Какое сердце не дрожит,
Тебя благословляя?..
Вместе с Жуковским мундир ополченца надел князь Вяземский, оставивший молодую жену и ребёнка. Поэт участвовал в Бородинском сражении, где под ним были убиты две лошади. За выказанное мужество он получил боевого «георгин».
Добровольцем записался в ополчение в 1812 году поэт К. Н. Батюшков, который ещё юношей был тяжело ранен в прусском походе. Он не мыслил себя вне армии в пору смертельной опасности, нависшей над Россией, и отвергал самую возможность для стихотворца — «среди военных непогод, при страшном зареве столицы сзывать пастушек хоровод». «Мщения, мщения! Варвары, вандалы!» — восклицал он, обращаясь в октябре 1812 года к другу Оленину.
Едва четырнадцатилетний, Е. А. Баратынский просил позволения у матери оставить Пажеский корпус и поступить в морскую службу.

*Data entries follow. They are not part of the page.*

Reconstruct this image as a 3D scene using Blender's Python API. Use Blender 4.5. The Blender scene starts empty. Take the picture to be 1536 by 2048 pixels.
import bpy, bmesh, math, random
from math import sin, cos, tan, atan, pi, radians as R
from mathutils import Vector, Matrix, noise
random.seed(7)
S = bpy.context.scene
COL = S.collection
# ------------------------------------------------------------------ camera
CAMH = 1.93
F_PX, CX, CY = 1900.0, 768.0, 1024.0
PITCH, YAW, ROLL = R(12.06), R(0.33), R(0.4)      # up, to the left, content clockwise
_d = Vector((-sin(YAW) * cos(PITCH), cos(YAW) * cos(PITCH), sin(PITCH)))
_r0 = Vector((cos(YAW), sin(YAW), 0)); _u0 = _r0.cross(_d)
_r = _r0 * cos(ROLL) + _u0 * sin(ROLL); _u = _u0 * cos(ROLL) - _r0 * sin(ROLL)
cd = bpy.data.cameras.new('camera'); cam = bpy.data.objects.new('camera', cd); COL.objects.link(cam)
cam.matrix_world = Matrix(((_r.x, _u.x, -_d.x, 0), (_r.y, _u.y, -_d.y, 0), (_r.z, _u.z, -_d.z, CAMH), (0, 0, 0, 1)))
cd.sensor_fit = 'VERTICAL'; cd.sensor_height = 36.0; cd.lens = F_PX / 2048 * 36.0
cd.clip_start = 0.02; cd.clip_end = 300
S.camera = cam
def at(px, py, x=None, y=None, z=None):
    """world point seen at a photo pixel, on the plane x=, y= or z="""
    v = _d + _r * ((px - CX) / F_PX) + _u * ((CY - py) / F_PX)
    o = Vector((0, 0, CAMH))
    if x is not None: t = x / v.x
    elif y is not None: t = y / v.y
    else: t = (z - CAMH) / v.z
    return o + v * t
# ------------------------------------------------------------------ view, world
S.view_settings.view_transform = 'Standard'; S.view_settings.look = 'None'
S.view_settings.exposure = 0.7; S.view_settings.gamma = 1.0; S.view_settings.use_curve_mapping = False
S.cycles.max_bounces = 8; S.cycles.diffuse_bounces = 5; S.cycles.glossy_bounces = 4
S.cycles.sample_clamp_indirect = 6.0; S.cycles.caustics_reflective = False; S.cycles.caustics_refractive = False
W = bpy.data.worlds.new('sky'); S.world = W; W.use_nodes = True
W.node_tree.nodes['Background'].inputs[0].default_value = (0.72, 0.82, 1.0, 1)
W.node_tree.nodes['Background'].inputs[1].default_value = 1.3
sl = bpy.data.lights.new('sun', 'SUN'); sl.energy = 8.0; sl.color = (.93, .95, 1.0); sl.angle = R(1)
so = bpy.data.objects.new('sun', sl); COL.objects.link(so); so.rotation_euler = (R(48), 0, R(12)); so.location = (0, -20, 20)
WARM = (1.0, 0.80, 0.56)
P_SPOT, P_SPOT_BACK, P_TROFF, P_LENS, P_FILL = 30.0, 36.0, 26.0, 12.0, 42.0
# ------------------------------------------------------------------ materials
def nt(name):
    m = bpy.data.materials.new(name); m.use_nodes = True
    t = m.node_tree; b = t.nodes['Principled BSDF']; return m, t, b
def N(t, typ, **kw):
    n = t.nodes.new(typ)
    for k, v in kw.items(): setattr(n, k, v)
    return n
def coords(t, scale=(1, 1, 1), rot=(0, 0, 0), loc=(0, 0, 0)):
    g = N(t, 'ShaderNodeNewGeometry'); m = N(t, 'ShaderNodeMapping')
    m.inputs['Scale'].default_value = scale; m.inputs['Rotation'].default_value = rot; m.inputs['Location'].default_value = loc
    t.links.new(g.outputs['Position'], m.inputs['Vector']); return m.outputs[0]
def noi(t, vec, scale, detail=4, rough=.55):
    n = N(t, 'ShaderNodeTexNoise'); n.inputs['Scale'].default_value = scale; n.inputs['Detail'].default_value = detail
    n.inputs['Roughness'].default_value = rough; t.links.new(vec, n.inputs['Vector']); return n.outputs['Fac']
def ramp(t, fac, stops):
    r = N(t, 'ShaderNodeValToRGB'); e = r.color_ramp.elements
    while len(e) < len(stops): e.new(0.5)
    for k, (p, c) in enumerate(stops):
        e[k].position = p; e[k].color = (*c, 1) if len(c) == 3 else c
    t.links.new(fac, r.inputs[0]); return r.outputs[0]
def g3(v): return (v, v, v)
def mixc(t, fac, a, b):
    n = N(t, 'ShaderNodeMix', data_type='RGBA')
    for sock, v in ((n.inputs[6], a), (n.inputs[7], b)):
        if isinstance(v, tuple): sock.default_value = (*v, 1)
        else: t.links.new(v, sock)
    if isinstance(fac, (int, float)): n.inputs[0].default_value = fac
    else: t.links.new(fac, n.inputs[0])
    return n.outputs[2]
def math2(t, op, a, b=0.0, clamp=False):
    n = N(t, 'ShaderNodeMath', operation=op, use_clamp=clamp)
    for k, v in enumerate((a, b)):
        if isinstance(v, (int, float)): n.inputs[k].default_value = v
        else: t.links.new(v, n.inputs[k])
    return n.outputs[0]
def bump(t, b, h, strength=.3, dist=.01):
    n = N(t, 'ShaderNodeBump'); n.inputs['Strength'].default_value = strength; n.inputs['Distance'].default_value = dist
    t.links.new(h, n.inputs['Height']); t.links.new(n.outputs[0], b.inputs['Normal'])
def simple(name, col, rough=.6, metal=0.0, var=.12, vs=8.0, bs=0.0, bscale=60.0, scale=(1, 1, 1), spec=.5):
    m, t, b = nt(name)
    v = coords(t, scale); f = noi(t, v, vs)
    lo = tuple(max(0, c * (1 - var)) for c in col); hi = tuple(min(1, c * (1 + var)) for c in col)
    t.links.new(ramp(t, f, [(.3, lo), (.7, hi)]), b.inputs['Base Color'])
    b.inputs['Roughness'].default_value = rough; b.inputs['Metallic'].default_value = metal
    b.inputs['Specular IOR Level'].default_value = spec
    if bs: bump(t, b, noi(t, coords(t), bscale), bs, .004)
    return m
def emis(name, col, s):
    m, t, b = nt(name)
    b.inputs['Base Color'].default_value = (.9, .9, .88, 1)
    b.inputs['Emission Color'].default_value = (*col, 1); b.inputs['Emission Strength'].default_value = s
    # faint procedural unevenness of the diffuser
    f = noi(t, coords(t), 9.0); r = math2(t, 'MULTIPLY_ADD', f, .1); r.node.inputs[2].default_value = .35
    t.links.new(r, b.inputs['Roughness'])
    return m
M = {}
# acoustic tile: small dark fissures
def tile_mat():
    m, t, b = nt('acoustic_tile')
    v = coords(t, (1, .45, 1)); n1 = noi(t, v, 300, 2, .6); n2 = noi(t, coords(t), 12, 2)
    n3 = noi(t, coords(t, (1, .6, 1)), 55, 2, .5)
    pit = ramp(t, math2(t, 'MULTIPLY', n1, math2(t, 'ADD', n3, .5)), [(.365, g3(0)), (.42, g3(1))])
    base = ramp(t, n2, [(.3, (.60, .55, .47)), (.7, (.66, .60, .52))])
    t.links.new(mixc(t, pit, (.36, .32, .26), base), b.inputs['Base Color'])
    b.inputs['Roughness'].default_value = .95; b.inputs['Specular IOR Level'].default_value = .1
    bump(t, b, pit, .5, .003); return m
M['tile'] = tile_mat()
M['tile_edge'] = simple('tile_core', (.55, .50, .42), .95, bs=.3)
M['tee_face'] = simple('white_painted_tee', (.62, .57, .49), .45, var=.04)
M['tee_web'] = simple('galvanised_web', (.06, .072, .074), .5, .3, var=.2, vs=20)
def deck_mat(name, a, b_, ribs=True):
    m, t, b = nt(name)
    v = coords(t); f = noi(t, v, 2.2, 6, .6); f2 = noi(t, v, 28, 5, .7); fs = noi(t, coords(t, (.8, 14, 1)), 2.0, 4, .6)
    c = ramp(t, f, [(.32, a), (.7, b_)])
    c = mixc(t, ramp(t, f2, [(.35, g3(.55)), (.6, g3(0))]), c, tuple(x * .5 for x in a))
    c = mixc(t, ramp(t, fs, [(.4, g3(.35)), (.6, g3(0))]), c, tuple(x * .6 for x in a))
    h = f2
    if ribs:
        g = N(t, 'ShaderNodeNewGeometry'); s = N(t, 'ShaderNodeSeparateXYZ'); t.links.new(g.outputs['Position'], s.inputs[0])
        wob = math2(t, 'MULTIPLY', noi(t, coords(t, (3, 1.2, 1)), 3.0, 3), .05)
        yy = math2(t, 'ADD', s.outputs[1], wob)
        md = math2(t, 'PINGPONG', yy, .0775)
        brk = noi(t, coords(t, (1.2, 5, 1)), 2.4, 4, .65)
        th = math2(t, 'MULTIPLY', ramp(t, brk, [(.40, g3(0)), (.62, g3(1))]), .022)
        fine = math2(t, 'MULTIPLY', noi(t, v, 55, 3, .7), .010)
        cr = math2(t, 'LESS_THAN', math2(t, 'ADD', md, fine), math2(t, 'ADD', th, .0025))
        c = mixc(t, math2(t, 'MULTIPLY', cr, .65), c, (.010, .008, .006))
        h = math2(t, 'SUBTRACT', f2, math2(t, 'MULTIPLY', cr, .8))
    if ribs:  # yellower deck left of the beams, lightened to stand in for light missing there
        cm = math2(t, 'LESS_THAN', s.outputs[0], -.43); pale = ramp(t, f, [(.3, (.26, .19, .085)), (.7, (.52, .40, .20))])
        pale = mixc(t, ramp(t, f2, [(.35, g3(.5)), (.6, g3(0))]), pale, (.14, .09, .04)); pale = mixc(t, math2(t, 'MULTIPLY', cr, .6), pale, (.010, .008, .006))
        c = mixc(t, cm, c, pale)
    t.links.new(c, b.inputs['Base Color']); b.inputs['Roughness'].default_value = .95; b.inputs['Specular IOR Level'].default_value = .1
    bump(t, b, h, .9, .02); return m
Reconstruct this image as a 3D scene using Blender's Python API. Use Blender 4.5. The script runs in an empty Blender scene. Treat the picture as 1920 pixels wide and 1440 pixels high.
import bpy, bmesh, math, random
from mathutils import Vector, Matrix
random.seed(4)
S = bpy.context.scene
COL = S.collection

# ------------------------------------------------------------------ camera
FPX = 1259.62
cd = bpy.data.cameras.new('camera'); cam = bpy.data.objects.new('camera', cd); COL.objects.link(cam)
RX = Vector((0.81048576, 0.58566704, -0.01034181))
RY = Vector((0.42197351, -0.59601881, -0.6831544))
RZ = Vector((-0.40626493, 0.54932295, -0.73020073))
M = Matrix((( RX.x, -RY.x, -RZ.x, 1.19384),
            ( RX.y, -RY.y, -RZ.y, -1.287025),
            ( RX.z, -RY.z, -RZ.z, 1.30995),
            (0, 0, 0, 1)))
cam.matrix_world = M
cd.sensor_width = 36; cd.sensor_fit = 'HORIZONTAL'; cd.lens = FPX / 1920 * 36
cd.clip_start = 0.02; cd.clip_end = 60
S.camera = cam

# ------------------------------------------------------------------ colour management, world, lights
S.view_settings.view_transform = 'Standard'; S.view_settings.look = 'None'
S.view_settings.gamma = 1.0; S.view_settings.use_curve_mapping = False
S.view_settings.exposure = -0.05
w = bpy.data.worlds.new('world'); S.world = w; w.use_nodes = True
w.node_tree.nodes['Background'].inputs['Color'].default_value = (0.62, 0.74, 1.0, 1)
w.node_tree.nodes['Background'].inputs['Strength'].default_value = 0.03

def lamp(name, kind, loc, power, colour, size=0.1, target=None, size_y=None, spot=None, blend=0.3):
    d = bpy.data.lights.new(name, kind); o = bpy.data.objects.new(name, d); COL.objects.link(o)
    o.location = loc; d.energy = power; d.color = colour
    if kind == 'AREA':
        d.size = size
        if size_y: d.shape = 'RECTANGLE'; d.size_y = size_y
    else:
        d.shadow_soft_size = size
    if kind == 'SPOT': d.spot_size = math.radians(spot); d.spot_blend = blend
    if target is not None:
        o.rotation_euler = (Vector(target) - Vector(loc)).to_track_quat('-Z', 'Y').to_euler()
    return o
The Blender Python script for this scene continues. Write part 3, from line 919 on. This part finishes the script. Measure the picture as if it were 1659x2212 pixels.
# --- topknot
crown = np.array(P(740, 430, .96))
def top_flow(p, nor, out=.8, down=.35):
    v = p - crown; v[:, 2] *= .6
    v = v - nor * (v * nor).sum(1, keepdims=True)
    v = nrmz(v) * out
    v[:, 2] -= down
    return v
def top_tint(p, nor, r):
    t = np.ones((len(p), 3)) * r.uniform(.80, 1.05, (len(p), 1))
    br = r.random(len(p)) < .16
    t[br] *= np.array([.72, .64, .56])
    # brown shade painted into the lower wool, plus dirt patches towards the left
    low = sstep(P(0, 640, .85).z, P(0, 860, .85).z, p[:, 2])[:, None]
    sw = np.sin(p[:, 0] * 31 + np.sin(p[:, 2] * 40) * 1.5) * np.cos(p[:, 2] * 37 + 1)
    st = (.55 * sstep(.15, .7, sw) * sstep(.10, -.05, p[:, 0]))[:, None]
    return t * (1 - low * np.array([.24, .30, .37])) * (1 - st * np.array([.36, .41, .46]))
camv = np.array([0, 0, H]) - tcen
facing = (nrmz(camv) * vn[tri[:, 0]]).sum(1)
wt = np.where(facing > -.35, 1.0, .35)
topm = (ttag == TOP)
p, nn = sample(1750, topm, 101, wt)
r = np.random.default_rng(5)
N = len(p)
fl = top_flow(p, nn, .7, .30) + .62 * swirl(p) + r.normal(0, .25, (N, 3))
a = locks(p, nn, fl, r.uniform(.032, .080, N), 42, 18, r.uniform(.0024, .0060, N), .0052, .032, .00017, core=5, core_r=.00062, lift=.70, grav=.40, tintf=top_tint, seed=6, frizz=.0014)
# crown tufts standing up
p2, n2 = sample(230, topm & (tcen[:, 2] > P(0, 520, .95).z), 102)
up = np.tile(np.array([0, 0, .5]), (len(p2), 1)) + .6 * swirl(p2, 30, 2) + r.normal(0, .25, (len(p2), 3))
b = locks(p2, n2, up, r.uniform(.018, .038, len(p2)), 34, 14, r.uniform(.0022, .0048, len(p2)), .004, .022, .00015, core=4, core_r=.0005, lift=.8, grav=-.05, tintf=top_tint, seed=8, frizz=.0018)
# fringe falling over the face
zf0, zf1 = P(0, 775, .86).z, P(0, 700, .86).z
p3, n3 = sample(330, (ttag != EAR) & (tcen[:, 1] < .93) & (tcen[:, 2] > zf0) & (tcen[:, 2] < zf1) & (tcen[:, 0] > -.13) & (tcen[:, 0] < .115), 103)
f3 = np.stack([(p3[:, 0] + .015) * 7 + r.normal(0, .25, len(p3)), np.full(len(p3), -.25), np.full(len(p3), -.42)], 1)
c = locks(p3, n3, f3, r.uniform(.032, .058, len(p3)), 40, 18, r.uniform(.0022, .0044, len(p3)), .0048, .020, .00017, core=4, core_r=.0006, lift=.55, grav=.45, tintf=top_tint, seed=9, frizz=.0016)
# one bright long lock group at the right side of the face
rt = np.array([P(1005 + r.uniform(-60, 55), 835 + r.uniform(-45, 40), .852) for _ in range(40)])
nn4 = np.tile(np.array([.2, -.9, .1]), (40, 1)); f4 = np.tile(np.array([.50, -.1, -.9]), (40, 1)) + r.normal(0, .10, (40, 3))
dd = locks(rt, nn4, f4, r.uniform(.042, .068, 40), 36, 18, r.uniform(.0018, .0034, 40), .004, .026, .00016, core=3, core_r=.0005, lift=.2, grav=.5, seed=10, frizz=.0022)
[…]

В строю русским воином мы видим Ф. Н. Глинку, участвовавшего в сражении при Аустерлице, войне двенадцатого года и заграничных походах. Автор знаменитых в то время «Писем русского офицера», посвящённых событиям борьбы с Наполеоном, Глинка был замечательным поэтом-патриотом, значение лирики которого, кажется, не оценено по достоинству и по сию пору. Таковы, к примеру, его стихи о Москве:
Ты не гнула крепкой выи
В бедовой своей судьбе, —
Разве пасынки России
Не поклонятся тебе!..
Ты, как мученик, горела,
Белокаменная!
И река в тебе кипела
Бурнопламенная!
II под пеплом ты лежала
Полонённою,
II из пепла ты восстала
Неизменною!
Процветай же славой вечной,
Город храмов и палат,
Град срединный, град сердечный,
Коренной России град!
За проявленную отвагу Глинка был награждён именным золотым оружием и остался в памяти благодарного потомства как поэт-воин. В ещё большей степени это определение относится к гусару-партизану Денису Давыдову. Он провёл в армии большую часть своей жизни — до Отечественной войны 1812 года выдвинулся уже в Финском походе Кульнева и в турецкую войну, а впоследствии проделал ещё персидский и польский походы, — выйдя в отставку только в 1832 году, в чине генерал-лейтенанта.